A review by abbyschalupa
The Traitor Baru Cormorant by Seth Dickinson

challenging dark slow-paced
  • Plot- or character-driven? Plot
  • Strong character development? No
  • Loveable characters? No
  • Diverse cast of characters? No
  • Flaws of characters a main focus? No

2.5

I struggled with this book far more than I thought. There were such great reviews, and it’s grouped with books and genres that I love. I was really hoping to have found a new favorite. I’m so disappointed that this was quite the opposite. It dragged on for an exceptionally long time. This book did not need to be as long as it is. The action truly only began happening by the last 1/4 of the book. 

The first set of chapters hooked me. Baru’s childhood is raw, detailed in rich prose and the wounds are eminent there on the page. Immediately, I was rooting for her. So what happened? 
Unfortunately, the writing. Everything from there on fell. While the beginning brought the lens to focus on Baru, showing her experiences and all she endured, it felt like the writing style switched. Maybe that was the intention. 

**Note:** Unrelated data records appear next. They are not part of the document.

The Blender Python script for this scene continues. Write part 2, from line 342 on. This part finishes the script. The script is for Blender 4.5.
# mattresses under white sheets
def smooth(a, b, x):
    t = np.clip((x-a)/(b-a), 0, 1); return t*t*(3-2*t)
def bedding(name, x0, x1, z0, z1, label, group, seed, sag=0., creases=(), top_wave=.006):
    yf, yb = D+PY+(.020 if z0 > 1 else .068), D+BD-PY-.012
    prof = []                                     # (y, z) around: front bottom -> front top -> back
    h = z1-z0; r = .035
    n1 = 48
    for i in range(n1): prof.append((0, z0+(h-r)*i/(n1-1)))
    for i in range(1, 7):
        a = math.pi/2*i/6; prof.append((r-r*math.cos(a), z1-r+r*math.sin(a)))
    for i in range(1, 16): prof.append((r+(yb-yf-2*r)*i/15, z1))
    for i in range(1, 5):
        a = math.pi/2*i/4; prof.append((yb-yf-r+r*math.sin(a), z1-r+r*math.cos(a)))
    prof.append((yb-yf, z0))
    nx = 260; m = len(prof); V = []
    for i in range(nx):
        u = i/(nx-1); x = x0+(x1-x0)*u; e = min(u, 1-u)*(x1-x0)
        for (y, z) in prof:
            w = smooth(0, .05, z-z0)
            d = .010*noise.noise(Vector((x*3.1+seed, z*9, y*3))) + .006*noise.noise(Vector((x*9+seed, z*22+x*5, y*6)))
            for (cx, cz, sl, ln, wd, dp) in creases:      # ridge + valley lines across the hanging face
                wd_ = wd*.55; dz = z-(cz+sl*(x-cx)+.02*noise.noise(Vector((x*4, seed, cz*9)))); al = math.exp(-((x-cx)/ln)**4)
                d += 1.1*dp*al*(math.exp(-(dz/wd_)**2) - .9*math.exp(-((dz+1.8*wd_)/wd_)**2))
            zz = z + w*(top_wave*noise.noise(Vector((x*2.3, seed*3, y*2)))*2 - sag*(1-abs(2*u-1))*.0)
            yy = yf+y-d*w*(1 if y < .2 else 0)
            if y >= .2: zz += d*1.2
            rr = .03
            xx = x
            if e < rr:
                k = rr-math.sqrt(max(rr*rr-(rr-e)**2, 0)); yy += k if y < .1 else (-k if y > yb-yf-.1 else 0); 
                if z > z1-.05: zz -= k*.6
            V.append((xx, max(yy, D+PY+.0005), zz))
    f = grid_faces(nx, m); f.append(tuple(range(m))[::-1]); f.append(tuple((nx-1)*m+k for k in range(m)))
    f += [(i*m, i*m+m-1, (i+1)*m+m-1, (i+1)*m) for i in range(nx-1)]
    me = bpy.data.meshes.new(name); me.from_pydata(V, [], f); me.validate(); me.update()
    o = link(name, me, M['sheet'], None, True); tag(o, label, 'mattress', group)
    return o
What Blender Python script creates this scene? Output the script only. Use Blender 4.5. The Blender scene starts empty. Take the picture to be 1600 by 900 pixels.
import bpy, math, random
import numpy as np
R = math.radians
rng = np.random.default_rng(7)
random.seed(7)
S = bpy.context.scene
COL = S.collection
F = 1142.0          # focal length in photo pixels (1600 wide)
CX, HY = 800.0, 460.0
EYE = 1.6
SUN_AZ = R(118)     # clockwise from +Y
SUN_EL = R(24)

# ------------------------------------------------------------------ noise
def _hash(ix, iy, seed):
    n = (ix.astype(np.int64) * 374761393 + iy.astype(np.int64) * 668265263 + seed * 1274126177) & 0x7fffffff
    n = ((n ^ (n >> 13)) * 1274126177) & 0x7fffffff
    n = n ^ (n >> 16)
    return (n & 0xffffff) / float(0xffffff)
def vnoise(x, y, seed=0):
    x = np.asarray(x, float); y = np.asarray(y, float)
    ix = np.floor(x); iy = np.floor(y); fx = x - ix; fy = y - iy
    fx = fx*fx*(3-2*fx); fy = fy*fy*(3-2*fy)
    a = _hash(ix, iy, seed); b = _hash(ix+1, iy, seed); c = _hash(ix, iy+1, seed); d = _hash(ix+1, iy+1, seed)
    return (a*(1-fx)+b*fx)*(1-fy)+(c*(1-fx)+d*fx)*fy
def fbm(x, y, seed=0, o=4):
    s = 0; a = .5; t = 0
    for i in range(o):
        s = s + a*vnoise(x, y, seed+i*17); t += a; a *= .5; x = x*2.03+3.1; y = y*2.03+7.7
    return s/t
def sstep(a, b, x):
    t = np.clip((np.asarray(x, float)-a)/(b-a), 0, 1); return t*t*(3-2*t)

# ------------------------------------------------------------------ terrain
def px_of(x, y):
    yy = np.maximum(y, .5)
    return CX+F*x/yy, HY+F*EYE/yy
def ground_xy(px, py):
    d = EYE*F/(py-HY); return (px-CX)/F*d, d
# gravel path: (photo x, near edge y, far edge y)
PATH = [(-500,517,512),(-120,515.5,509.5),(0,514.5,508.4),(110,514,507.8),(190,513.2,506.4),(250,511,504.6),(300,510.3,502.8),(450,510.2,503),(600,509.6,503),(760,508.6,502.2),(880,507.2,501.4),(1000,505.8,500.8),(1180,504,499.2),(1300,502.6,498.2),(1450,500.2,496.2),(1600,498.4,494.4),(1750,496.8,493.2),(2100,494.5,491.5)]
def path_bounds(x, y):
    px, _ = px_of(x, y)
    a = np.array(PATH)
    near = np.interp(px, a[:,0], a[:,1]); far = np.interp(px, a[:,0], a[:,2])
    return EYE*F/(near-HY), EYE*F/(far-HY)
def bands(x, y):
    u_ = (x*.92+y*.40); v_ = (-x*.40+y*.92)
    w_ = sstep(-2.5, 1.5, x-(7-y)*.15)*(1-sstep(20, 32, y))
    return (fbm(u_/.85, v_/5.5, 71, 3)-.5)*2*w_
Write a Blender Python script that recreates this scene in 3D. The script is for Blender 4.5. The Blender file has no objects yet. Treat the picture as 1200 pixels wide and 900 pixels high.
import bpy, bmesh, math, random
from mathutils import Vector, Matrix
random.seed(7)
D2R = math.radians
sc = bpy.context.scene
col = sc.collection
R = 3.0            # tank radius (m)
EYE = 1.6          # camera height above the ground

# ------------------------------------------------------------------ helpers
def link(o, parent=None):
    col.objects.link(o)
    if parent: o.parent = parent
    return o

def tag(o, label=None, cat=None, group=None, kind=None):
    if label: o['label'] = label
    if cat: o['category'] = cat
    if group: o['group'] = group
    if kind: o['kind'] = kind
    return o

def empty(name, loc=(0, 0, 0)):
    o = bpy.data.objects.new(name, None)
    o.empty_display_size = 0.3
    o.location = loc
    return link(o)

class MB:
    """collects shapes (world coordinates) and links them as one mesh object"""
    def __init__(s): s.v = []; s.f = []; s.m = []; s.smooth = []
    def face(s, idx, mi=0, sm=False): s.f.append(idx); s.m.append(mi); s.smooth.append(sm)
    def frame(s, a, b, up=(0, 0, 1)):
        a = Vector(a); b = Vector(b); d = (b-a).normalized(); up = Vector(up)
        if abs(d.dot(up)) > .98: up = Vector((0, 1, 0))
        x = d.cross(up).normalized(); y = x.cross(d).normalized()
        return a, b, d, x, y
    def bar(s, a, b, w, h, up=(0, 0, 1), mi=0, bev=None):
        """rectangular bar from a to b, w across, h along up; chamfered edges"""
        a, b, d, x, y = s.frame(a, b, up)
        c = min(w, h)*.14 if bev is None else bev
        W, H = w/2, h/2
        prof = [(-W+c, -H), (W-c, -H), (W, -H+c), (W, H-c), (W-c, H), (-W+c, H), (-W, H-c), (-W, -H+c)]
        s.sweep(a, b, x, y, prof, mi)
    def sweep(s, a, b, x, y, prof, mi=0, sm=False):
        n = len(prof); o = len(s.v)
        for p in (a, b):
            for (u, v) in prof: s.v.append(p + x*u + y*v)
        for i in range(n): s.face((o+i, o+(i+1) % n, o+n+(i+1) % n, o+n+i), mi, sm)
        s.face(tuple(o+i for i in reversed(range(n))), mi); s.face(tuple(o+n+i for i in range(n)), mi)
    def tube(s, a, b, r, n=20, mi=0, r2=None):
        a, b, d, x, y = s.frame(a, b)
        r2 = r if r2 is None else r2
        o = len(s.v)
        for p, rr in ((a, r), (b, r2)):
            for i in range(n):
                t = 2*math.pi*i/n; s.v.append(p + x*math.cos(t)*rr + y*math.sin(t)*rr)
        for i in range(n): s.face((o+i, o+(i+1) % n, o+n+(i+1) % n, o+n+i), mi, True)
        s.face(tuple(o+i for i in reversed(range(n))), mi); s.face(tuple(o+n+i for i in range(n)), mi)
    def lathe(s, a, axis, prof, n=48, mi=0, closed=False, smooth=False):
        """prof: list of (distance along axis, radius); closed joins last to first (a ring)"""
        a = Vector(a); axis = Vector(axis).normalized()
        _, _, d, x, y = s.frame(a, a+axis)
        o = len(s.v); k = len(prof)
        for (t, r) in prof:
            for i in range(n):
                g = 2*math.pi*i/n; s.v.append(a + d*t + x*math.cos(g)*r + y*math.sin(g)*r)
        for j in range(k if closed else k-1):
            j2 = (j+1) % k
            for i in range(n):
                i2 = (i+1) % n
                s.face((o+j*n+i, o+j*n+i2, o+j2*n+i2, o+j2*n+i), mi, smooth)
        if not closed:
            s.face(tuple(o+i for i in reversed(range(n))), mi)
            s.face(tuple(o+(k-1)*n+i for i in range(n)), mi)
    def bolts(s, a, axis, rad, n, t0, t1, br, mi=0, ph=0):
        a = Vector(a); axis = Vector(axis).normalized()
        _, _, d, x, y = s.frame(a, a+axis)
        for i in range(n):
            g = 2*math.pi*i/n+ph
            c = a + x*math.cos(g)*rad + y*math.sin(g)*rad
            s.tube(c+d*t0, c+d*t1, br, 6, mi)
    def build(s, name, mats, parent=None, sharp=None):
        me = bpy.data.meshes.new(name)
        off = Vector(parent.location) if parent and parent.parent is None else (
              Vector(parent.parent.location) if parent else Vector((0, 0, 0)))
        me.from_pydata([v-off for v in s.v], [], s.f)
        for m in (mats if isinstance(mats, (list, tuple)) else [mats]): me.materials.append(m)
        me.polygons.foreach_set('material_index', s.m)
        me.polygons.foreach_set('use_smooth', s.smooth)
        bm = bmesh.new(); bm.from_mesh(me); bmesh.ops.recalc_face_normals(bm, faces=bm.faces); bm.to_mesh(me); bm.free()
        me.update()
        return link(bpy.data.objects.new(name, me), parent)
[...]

However, the writing no longer gave a lens into Baru’s world. It wrote from an outsider’s view, in black and white tone, as though a script were documenting all that occurred. There became an extreme lack of detail, we are no longer shown Baru’s world but instead told about it. The color went away and all became black and white. The rest of the book read like text for socioeconomic studies, detailing who said what, and what that meant, and what Baru must now do. All told, never shown. 

Everything here is detached. I no longer cared for any of the characters, or Baru herself. She skyrocketed through the ranks, in ways that felt incredibly unrealistic, becoming arrogant, ruthless, and coldhearted. Although repeatedly called a savant, she ended up putting herself into multiple bad situations that were entirely avoidable. There were several situations I saw solutions to, but this savant never saw coming, and gave stern replies to people she supposedly cared about, only to never see them again before they died. It became incredibly frustrating. 

I debated quitting halfway. Instead I skipped through chunks of chapters, glad to not have tried reading through them. It felt more like dragging through socioeconomic dense text compared to reading. Far more detached telling then showing. I ended the book disappointed that with such a great start, I never could get hooked back into the story or the character again. Unfortunately, the writing took such a detached and reporter like stance that I found no possibility of drawing further into the story, caring about the characters, or getting further invested. A huge bummer for me.